WHAT THE EXERCISE ASKS: Copy out all the entries exactly.

SUPPLIED RECORDS:
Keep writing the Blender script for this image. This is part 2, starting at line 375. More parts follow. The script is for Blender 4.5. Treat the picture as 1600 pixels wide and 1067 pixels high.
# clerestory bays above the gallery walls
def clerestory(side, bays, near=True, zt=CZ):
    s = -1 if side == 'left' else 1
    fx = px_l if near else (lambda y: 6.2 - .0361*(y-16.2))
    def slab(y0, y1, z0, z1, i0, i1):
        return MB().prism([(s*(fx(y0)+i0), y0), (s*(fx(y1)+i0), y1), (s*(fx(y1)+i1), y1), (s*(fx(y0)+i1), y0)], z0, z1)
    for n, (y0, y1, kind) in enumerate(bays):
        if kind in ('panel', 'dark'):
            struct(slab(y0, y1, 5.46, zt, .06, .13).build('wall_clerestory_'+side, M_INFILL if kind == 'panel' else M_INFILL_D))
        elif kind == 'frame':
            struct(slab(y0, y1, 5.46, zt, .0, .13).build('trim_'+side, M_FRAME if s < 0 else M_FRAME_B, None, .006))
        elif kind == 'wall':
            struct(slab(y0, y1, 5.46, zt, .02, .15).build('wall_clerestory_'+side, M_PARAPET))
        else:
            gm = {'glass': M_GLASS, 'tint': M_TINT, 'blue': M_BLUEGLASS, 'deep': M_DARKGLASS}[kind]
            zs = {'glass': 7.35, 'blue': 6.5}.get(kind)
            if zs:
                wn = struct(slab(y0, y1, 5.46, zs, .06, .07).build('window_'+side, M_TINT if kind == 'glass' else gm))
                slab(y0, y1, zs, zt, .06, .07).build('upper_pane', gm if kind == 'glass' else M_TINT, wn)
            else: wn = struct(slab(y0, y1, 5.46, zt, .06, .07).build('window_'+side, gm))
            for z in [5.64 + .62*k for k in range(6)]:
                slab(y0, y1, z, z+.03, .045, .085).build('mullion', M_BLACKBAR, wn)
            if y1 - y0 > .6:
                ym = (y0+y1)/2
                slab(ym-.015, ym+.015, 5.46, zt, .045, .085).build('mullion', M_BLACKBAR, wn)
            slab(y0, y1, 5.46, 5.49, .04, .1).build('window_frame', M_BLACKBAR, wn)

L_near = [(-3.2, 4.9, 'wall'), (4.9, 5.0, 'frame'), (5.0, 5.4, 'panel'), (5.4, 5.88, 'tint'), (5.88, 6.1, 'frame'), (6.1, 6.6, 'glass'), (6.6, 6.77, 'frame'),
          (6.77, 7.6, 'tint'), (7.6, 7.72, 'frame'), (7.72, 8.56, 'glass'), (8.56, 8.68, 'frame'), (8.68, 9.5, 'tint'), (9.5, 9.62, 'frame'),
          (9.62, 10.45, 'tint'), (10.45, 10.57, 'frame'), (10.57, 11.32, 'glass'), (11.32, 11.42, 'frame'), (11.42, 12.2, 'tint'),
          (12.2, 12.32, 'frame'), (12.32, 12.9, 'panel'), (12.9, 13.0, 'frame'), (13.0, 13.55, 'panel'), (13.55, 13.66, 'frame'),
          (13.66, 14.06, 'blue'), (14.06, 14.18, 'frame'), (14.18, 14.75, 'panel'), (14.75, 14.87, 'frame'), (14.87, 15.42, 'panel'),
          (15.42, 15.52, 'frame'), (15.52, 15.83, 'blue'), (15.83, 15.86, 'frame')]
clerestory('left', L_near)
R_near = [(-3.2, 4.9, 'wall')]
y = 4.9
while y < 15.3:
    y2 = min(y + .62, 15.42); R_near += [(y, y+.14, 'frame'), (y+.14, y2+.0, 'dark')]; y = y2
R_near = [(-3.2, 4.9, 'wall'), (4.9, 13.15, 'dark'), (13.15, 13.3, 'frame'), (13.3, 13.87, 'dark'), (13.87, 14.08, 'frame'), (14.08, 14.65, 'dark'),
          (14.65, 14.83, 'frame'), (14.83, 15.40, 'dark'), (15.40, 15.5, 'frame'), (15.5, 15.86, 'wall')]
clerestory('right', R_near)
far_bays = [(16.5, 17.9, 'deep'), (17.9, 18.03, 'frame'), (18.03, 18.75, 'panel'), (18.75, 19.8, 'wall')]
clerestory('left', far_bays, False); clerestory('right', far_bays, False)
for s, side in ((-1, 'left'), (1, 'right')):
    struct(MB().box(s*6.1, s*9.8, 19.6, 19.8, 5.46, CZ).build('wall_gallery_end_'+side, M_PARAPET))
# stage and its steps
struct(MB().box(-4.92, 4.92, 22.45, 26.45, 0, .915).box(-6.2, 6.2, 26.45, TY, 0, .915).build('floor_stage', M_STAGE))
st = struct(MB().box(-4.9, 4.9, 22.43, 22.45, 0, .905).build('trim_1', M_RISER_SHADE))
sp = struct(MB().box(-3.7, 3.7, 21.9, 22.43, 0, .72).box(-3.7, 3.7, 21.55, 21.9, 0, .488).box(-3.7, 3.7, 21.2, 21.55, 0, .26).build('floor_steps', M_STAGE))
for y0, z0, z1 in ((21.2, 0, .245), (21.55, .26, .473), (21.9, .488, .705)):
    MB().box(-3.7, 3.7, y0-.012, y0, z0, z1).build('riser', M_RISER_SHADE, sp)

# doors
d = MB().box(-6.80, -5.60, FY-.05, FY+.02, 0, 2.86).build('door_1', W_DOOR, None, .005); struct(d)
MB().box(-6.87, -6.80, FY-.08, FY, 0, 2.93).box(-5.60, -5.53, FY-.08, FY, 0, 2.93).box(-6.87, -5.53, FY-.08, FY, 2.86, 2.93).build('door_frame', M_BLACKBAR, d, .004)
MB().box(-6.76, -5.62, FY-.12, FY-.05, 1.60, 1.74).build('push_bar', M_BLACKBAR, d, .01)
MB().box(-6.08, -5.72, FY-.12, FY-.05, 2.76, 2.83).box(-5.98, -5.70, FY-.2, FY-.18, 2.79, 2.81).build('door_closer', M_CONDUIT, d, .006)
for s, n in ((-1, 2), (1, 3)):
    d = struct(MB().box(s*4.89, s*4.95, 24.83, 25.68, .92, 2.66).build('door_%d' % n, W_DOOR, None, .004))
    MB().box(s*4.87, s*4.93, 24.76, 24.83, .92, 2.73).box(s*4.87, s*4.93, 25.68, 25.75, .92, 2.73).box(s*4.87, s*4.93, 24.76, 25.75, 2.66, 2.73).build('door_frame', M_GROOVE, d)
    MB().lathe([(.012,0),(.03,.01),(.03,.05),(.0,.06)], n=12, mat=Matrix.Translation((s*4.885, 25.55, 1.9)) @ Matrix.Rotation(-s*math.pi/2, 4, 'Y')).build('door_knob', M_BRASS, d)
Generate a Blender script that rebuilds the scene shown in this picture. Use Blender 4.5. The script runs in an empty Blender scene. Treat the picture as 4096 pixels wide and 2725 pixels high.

REPLY TO THE EXERCISE:
Keep writing the Blender script for this image. This is part 2, starting at line 375. More parts follow. The script is for Blender 4.5. Treat the picture as 1600 pixels wide and 1067 pixels high.
# clerestory bays above the gallery walls
def clerestory(side, bays, near=True, zt=CZ):
    s = -1 if side == 'left' else 1
    fx = px_l if near else (lambda y: 6.2 - .0361*(y-16.2))
    def slab(y0, y1, z0, z1, i0, i1):
        return MB().prism([(s*(fx(y0)+i0), y0), (s*(fx(y1)+i0), y1), (s*(fx(y1)+i1), y1), (s*(fx(y0)+i1), y0)], z0, z1)
    for n, (y0, y1, kind) in enumerate(bays):
        if kind in ('panel', 'dark'):
            struct(slab(y0, y1, 5.46, zt, .06, .13).build('wall_clerestory_'+side, M_INFILL if kind == 'panel' else M_INFILL_D))
        elif kind == 'frame':
            struct(slab(y0, y1, 5.46, zt, .0, .13).build('trim_'+side, M_FRAME if s < 0 else M_FRAME_B, None, .006))
        elif kind == 'wall':
            struct(slab(y0, y1, 5.46, zt, .02, .15).build('wall_clerestory_'+side, M_PARAPET))
        else:
            gm = {'glass': M_GLASS, 'tint': M_TINT, 'blue': M_BLUEGLASS, 'deep': M_DARKGLASS}[kind]
            zs = {'glass': 7.35, 'blue': 6.5}.get(kind)
            if zs:
                wn = struct(slab(y0, y1, 5.46, zs, .06, .07).build('window_'+side, M_TINT if kind == 'glass' else gm))
                slab(y0, y1, zs, zt, .06, .07).build('upper_pane', gm if kind == 'glass' else M_TINT, wn)
            else: wn = struct(slab(y0, y1, 5.46, zt, .06, .07).build('window_'+side, gm))
            for z in [5.64 + .62*k for k in range(6)]:
                slab(y0, y1, z, z+.03, .045, .085).build('mullion', M_BLACKBAR, wn)
            if y1 - y0 > .6:
                ym = (y0+y1)/2
                slab(ym-.015, ym+.015, 5.46, zt, .045, .085).build('mullion', M_BLACKBAR, wn)
            slab(y0, y1, 5.46, 5.49, .04, .1).build('window_frame', M_BLACKBAR, wn)

L_near = [(-3.2, 4.9, 'wall'), (4.9, 5.0, 'frame'), (5.0, 5.4, 'panel'), (5.4, 5.88, 'tint'), (5.88, 6.1, 'frame'), (6.1, 6.6, 'glass'), (6.6, 6.77, 'frame'),
          (6.77, 7.6, 'tint'), (7.6, 7.72, 'frame'), (7.72, 8.56, 'glass'), (8.56, 8.68, 'frame'), (8.68, 9.5, 'tint'), (9.5, 9.62, 'frame'),
          (9.62, 10.45, 'tint'), (10.45, 10.57, 'frame'), (10.57, 11.32, 'glass'), (11.32, 11.42, 'frame'), (11.42, 12.2, 'tint'),
          (12.2, 12.32, 'frame'), (12.32, 12.9, 'panel'), (12.9, 13.0, 'frame'), (13.0, 13.55, 'panel'), (13.55, 13.66, 'frame'),
          (13.66, 14.06, 'blue'), (14.06, 14.18, 'frame'), (14.18, 14.75, 'panel'), (14.75, 14.87, 'frame'), (14.87, 15.42, 'panel'),
          (15.42, 15.52, 'frame'), (15.52, 15.83, 'blue'), (15.83, 15.86, 'frame')]
clerestory('left', L_near)
R_near = [(-3.2, 4.9, 'wall')]
y = 4.9
while y < 15.3:
    y2 = min(y + .62, 15.42); R_near += [(y, y+.14, 'frame'), (y+.14, y2+.0, 'dark')]; y = y2
R_near = [(-3.2, 4.9, 'wall'), (4.9, 13.15, 'dark'), (13.15, 13.3, 'frame'), (13.3, 13.87, 'dark'), (13.87, 14.08, 'frame'), (14.08, 14.65, 'dark'),
          (14.65, 14.83, 'frame'), (14.83, 15.40, 'dark'), (15.40, 15.5, 'frame'), (15.5, 15.86, 'wall')]
clerestory('right', R_near)
far_bays = [(16.5, 17.9, 'deep'), (17.9, 18.03, 'frame'), (18.03, 18.75, 'panel'), (18.75, 19.8, 'wall')]
clerestory('left', far_bays, False); clerestory('right', far_bays, False)
for s, side in ((-1, 'left'), (1, 'right')):
    struct(MB().box(s*6.1, s*9.8, 19.6, 19.8, 5.46, CZ).build('wall_gallery_end_'+side, M_PARAPET))
# stage and its steps
struct(MB().box(-4.92, 4.92, 22.45, 26.45, 0, .915).box(-6.2, 6.2, 26.45, TY, 0, .915).build('floor_stage', M_STAGE))
st = struct(MB().box(-4.9, 4.9, 22.43, 22.45, 0, .905).build('trim_1', M_RISER_SHADE))
sp = struct(MB().box(-3.7, 3.7, 21.9, 22.43, 0, .72).box(-3.7, 3.7, 21.55, 21.9, 0, .488).box(-3.7, 3.7, 21.2, 21.55, 0, .26).build('floor_steps', M_STAGE))
for y0, z0, z1 in ((21.2, 0, .245), (21.55, .26, .473), (21.9, .488, .705)):
    MB().box(-3.7, 3.7, y0-.012, y0, z0, z1).build('riser', M_RISER_SHADE, sp)

# doors
d = MB().box(-6.80, -5.60, FY-.05, FY+.02, 0, 2.86).build('door_1', W_DOOR, None, .005); struct(d)
MB().box(-6.87, -6.80, FY-.08, FY, 0, 2.93).box(-5.60, -5.53, FY-.08, FY, 0, 2.93).box(-6.87, -5.53, FY-.08, FY, 2.86, 2.93).build('door_frame', M_BLACKBAR, d, .004)
MB().box(-6.76, -5.62, FY-.12, FY-.05, 1.60, 1.74).build('push_bar', M_BLACKBAR, d, .01)
MB().box(-6.08, -5.72, FY-.12, FY-.05, 2.76, 2.83).box(-5.98, -5.70, FY-.2, FY-.18, 2.79, 2.81).build('door_closer', M_CONDUIT, d, .006)
for s, n in ((-1, 2), (1, 3)):
    d = struct(MB().box(s*4.89, s*4.95, 24.83, 25.68, .92, 2.66).build('door_%d' % n, W_DOOR, None, .004))
    MB().box(s*4.87, s*4.93, 24.76, 24.83, .92, 2.73).box(s*4.87, s*4.93, 25.68, 25.75, .92, 2.73).box(s*4.87, s*4.93, 24.76, 25.75, 2.66, 2.73).build('door_frame', M_GROOVE, d)
    MB().lathe([(.012,0),(.03,.01),(.03,.05),(.0,.06)], n=12, mat=Matrix.Translation((s*4.885, 25.55, 1.9)) @ Matrix.Rotation(-s*math.pi/2, 4, 'Y')).build('door_knob', M_BRASS, d)
Generate a Blender script that rebuilds the scene shown in this picture. Use Blender 4.5. The script runs in an empty Blender scene. Treat the picture as 4096 pixels wide and 2725 pixels high.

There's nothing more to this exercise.